## Begin GIVEN RECORDS

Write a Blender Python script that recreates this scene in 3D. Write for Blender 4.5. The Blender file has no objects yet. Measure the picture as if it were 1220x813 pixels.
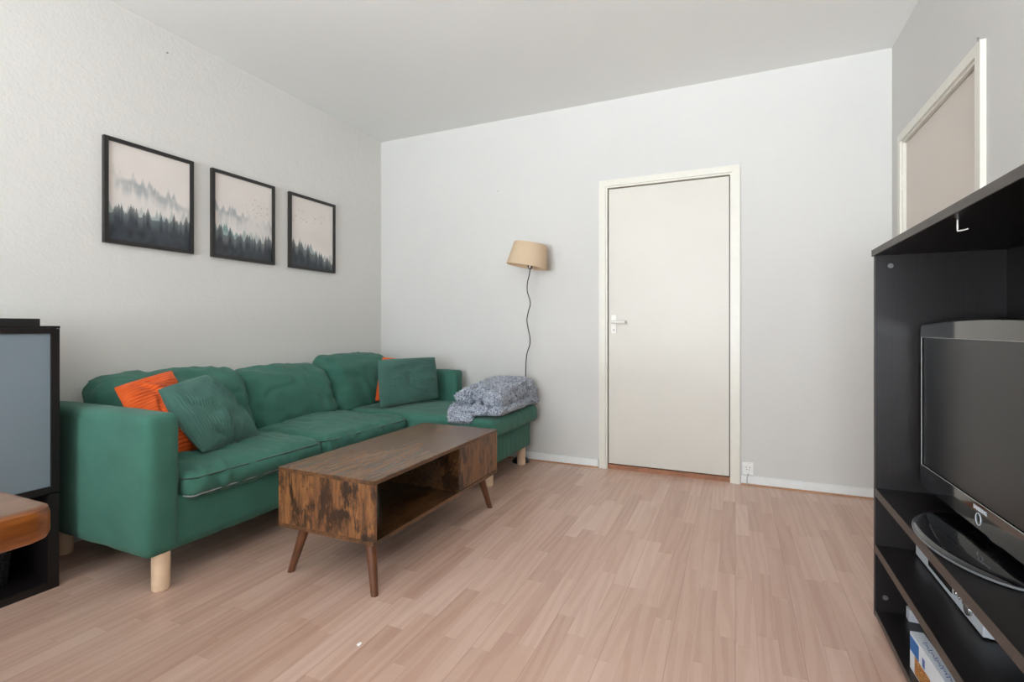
import bpy, bmesh, math, random
import numpy as np
from mathutils import Vector, Matrix, noise, Euler
random.seed(7)
S = bpy.context.scene
C = S.collection
PI = math.pi
# ------------------------------------------------------------------ room figures (metres)
XL, XR, YB, YF, HC = -2.804, 0.822, 3.52, -3.7, 2.60
CAM_H = 0.992

# ------------------------------------------------------------------ colour helpers
def lin(c):
    return tuple((v/255/12.92) if v/255 <= .04045 else ((v/255+.055)/1.055)**2.4 for v in c)
def rgba(c): return lin(c) + (1,)

# ------------------------------------------------------------------ materials
class NT:
    def __init__(s, name):
        s.m = bpy.data.materials.new(name); s.m.use_nodes = True
        s.t = s.m.node_tree; s.n = s.t.nodes; s.l = s.t.links
        s.b = s.n['Principled BSDF']
    def node(s, typ, **kw):
        n = s.n.new(typ)
        for k, v in kw.items():
            if k.startswith('i_'):
                key = k[2:]
                key = int(key) if key.isdigit() else key.replace('_', ' ')
                n.inputs[key].default_value = v
            else: setattr(n, k, v)
        return n
    def link(s, a, b): s.l.new(a, b)
    def coords(s, kind='Object', scale=(1,1,1), rot=(0,0,0), loc=(0,0,0)):
        tc = s.node('ShaderNodeTexCoord'); mp = s.node('ShaderNodeMapping')
        mp.inputs['Scale'].default_value = scale; mp.inputs['Rotation'].default_value = rot
        mp.inputs['Location'].default_value = loc
        s.link(tc.outputs[kind], mp.inputs[0]); return mp.outputs[0]
    def noise(s, vec, scale, detail=3, rough=.5, dist=0):
        n = s.node('ShaderNodeTexNoise'); s.link(vec, n.inputs['Vector'])
        n.inputs['Scale'].default_value = scale; n.inputs['Detail'].default_value = detail
        n.inputs['Roughness'].default_value = rough; n.inputs['Distortion'].default_value = dist
        return n.outputs['Fac']
    def ramp(s, fac, stops, interp='LINEAR'):
        r = s.node('ShaderNodeValToRGB'); e = r.color_ramp.elements; r.color_ramp.interpolation = interp
        while len(e) < len(stops): e.new(.5)
        for k, (p, c) in enumerate(stops): e[k].position = p; e[k].color = c
        s.link(fac, r.inputs[0]); return r.outputs[0]
    def mix(s, fac, a, b, mode='MIX'):
        m = s.node('ShaderNodeMix', data_type='RGBA', blend_type=mode)
        for v, i in ((fac, 0), (a, 6), (b, 7)):
            if hasattr(v, 'links'): s.link(v, m.inputs[i])
            else: m.inputs[i].default_value = v
        return m.outputs[2]
    def math(s, op, a, b=0, c=None):
        m = s.node('ShaderNodeMath', operation=op)
        for v, i in ((a, 0), (b, 1), (c, 2)):
            if v is None: continue
            if hasattr(v, 'links'): s.link(v, m.inputs[i])
            else: m.inputs[i].default_value = v
        return m.outputs[0]
    def bump(s, h, strength=.3, dist=.002, prev=None):
        b = s.node('ShaderNodeBump'); b.inputs['Strength'].default_value = strength
        b.inputs['Distance'].default_value = dist; s.link(h, b.inputs['Height'])
        if prev: s.link(prev, b.inputs['Normal'])
        s.link(b.outputs[0], s.b.inputs['Normal']); return b.outputs[0]
    def base(s, v, rough=None, spec=None, metal=None):
        if hasattr(v, 'links'): s.link(v, s.b.inputs['Base Color'])
        else: s.b.inputs['Base Color'].default_value = v
        if rough is not None: s.b.inputs['Roughness'].default_value = rough
        if spec is not None: s.b.inputs['Specular IOR Level'].default_value = spec
        if metal is not None: s.b.inputs['Metallic'].default_value = metal

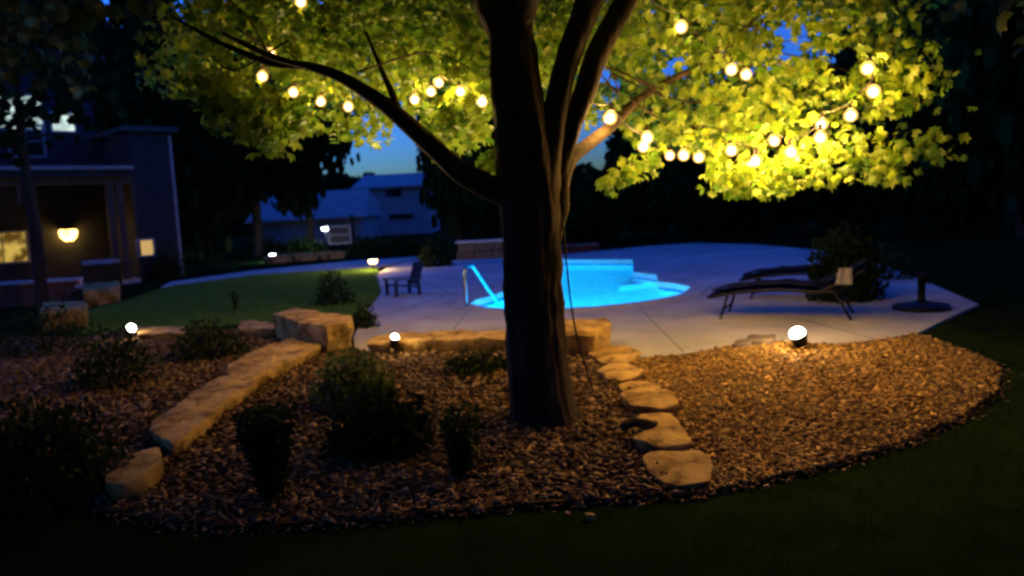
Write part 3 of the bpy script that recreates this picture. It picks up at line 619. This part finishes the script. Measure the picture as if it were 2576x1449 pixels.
FT = [(500, 31, 2.6, .2, 10, 0, 'black tree just right of the house corner'),
      (640, 33, 3.2, 1.7, 11, 1, 'dark tree overhanging the left end of the grey garage'),
      (775, 34, 2.4, 1.9, 11, 0, 'dark tree overhanging the middle of the grey garage'),
      (1150, 27, 1.5, .1, 9, 1, 'tall dark tree right of the sky gap, behind the raised planter'),
      (1250, 29, 2.0, .1, 9.5, 0, 'dark tree directly behind the left edge of the maple trunk'),
      (1360, 30, 1.6, .1, 9, 1, 'dark tree directly behind the right edge of the maple trunk'),
      (1500, 29.5, 1.6, .0, 2.9, 0, 'short dark tree under the small blue gap right of the trunk'),
      (1665, 30, 2.2, .0, 6.0, 1, 'dark tree behind the far right corner of the pool'),
      (1760, 29, 2.3, .0, 5.6, 2, 'pointed dark evergreen at the far edge of the deck, left of the loungers'),
      (1890, 29, 2.3, .0, 6.0, 0, 'dark tree at the far edge of the deck, above the loungers\' feet'),
      (2020, 28, 2.3, .0, 5.6, 1, 'dark tree at the far edge of the deck, left of the upright shrub'),
      (2150, 27, 2.3, .0, 6.2, 0, 'dark tree far behind the lounger backrests'),
      (2290, 25, 2.4, .0, 9.5, 1, 'dark tree far behind the round umbrella base'),
      (2430, 23, 2.6, .0, 11, 0, 'dark tree beyond the right corner of the deck'),
      (2570, 21, 2.6, .0, 11, 1, 'dark tree at the right edge behind the deck')]
FT += [(330, 38, 3.6, 2, 14, 0, 'tall dark tree rising behind the house wing'), (150, 37, 3.6, 2, 14, 1, 'tall dark tree rising behind the middle of the house'), (-20, 36, 3.6, 2, 14, 0, 'tall dark tree rising behind the left edge of the house'),
       (2330, 36, 3.2, .0, 13, 0, 'tall black tree in the row behind the round umbrella base'), (2500, 34, 3.2, .0, 13, 1, 'tall black tree in the row behind the right corner of the deck')]
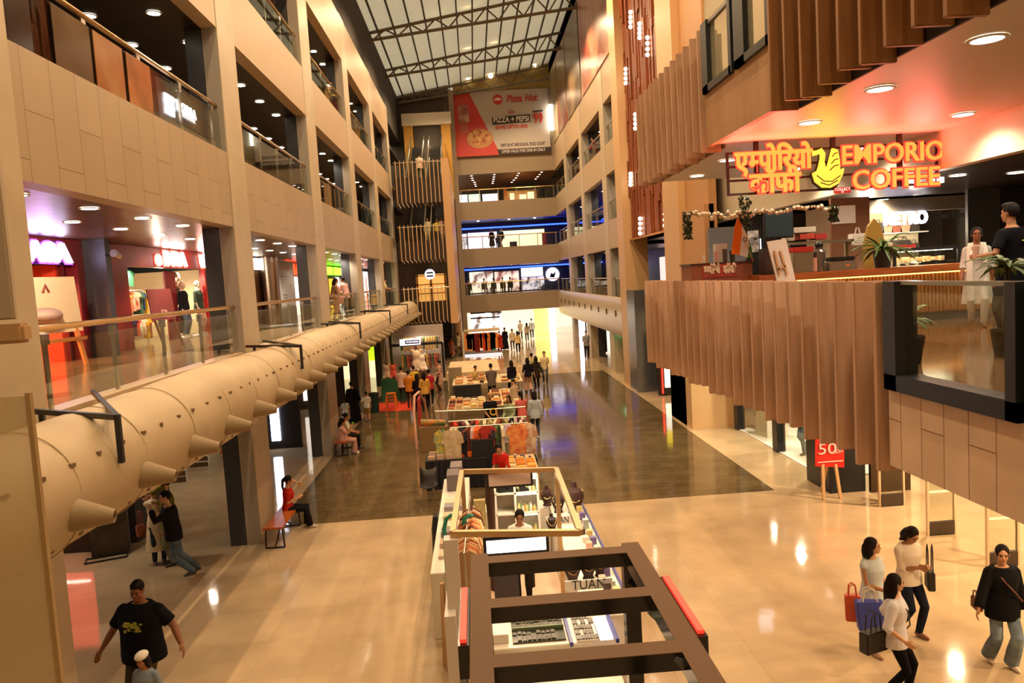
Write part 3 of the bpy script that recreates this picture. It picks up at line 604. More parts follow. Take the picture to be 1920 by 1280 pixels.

## End GIVEN RECORDS

→ OBJECTIVE:
Take the material above from its first line through the line holding "CAM_H = 0.992" and set it down exactly, without the pictures.

→ OUTPUT OF THE EXERCISE:
Write a Blender Python script that recreates this scene in 3D. Write for Blender 4.5. The Blender file has no objects yet. Measure the picture as if it were 1220x813 pixels.
import bpy, bmesh, math, random
import numpy as np
from mathutils import Vector, Matrix, noise, Euler
random.seed(7)
S = bpy.context.scene
C = S.collection
PI = math.pi
# ------------------------------------------------------------------ room figures (metres)
XL, XR, YB, YF, HC = -2.804, 0.822, 3.52, -3.7, 2.60
CAM_H = 0.992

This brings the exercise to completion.